All Snoop Dogg has to do is go camping in Yosemite and it would change the world. If Oprah Winfrey went on a road trip to the national parks, it would do more than I have done in my whole career.

As it turns out, Johnson got his wish. Oprah and her friend Gayle King recently went camping at Yosemite, with Johnson as their guide; the result will be documented on her show today and tomorrow. While Oprah is, in her own words, not a natural camper (she told her studio audience after roughing it in a tent in Yosemite that she would “never do it again”), it’s true that her example could help open up the national parks to a more diverse audience.

Johnson’s own example shows that the love of nature can bloom in unlikely places, if given a chance. Growing up in inner-city Detroit, Johnson told me, no one in his family had ever been inside a national park—nature wasn’t a part of his life. But when his family moved for a time to Germany—Johnson’s father was in the military—he had a chance to walk through the Bavarian Alps, and something awakened in him:

Living in Germany even that brief time did so much to instill in me the curiosity about nature and the parks and the mountains. It was like what Richard Wright wrote in Native Son—you can live in this circumscribed physical and psychological space, and then you discover the existence of something outside you never knew was there. And once I knew that, it was just a matter of trying to figure out how to stay there.
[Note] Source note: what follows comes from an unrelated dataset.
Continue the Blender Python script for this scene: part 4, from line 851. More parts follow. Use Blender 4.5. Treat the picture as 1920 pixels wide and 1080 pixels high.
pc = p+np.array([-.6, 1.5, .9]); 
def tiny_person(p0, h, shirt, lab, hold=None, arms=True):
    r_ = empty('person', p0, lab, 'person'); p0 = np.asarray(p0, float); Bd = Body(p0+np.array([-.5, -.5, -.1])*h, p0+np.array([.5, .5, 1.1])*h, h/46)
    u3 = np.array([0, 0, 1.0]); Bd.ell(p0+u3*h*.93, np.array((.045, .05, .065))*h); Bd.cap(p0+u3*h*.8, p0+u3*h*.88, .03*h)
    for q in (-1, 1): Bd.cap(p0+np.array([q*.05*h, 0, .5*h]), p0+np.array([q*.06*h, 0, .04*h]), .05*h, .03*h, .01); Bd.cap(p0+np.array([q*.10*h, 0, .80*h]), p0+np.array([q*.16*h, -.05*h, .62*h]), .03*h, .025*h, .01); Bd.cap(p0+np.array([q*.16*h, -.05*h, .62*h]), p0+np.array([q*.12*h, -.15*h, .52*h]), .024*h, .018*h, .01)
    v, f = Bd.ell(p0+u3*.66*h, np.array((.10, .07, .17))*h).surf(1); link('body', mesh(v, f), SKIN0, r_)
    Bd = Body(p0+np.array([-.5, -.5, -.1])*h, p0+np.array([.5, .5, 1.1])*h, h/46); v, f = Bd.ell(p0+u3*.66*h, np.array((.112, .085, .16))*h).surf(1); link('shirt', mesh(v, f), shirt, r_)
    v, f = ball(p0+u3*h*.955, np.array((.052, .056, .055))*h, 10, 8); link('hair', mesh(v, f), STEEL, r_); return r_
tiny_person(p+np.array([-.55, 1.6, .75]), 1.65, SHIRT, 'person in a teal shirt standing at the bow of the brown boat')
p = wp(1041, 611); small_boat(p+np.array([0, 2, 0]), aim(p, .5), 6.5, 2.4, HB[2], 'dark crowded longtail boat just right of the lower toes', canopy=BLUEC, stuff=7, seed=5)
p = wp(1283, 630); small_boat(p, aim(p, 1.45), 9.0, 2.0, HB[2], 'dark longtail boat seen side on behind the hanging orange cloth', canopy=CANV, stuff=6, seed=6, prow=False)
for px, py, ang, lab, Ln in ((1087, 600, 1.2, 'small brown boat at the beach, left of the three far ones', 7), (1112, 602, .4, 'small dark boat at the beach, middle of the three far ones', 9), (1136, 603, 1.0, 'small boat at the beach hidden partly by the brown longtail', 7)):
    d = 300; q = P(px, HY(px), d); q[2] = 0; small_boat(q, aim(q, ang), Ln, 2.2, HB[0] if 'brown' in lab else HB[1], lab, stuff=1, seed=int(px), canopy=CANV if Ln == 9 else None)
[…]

Johnson would go on to study poetry at the University of Michigan, before he found out that the chief of interpretation for the National Park Service was looking for a poet. He joined up, and he’s worked in the parks for the last 22 years, with 15 at Yosemite. National parks are still popular, perhaps especially in a recession—there were 285 million visits to national parks in 2009, up from 274 million the year before. There’s a reason Burns titled his documentary “America’s Best Idea.” But as Johnson likes to say, there’s room for everyone in the parks—and maybe Oprah’s visit will make that circle just a little bit wider.